Depois de anos “ajudando outros a se elegerem”, a pastora Arquilene Regina Mota de Sousa, 36 anos, aceitou o convite para ser candidata pelo PTC. “Fui vista por um “olheiro”, digamos assim. Trabalho com presidiários, e ele disse: “Olha, você tem um público diferenciado e está no meio do povo, por que não vem como candidata?”. Vou entrar porque cansei de bater a portas”, resume. Ela cita, no entanto, dificuldades na empreitada: “Sou pastora e alguns candidatos homens pastores envergonharam o nome de Deus. Convencer as pessoas de que você tem projeto é difícil”.
Na avaliação do presidente regional do PCdoB, Augusto Madeira, o desafio maior dos partidos é batalhar para que as candidatas tenham condições de disputar em pé de igualdade com o homens. “O Brasil tem um dos menores percentuais de mulheres no parlamento. Na América Latina, a média é de quase 40%, e a nossa, de apenas 9% no Congresso”, revela.
Servidora pública, Fabiana Ferreira também encara a disputa pela primeira vez. Não se sente intimidada pela disputa, mas reconhece a dificuldade de disputar com nomes conhecidos. “Quem já tem mandato tem uma estrutura financeira consolidada. Ninguém consegue entrar numa campanha com R$ 10 mil. É preciso investir R$ 300 mil, R$ 400 mil. Isso não é fácil”, reconhece.

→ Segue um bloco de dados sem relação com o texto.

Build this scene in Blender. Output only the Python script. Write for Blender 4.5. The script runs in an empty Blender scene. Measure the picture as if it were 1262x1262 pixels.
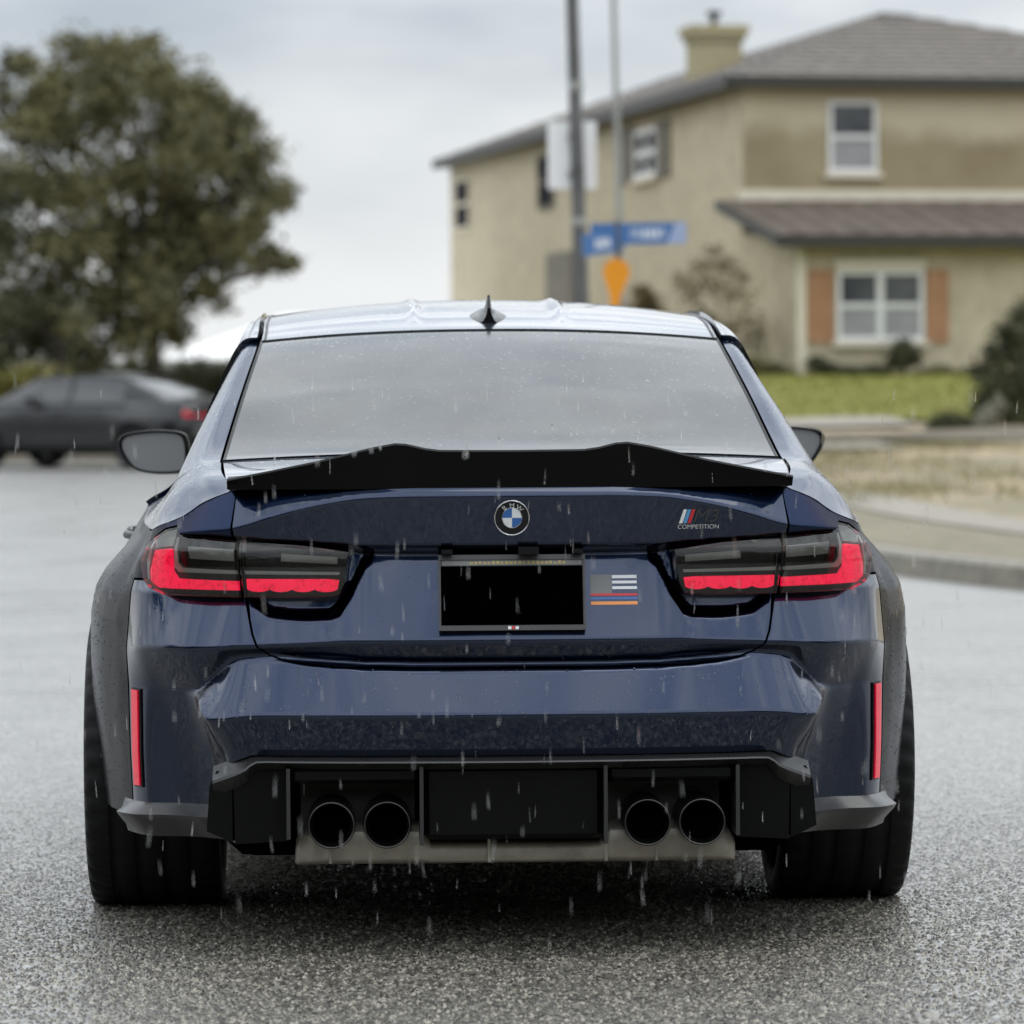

Para saber mais: Direito a voto
Há 87 anos, a professora Celina Guimarães Viana entrou para a história ao requerer a inclusão do nome dela na lista de eleitores do município de Mossoró. Segundo o Tribunal Superior Eleitoral (TSE), naquele ano, o Rio Grande do Norte colocou em vigor a lei eleitoral que garantia o direito de as mulheres votarem e serem votadas. Essa medida assegurou a participação feminina nas eleições de Natal, Mossoró, Açari e Apodi. A primeira mulher a se eleger prefeita no país também é do Rio Grande do Norte. Em 1929, Alzira Soriano venceu o pleito na cidade de Lages. Mas a participação delas nas eleições em âmbito nacional se deu em 3 de maio de 1933 no pleito para a Assembleia Nacional Constituinte. Oitenta anos depois, no pleito de 2012, as mulheres representaram 51,9% dos 140 milhões de eleitores.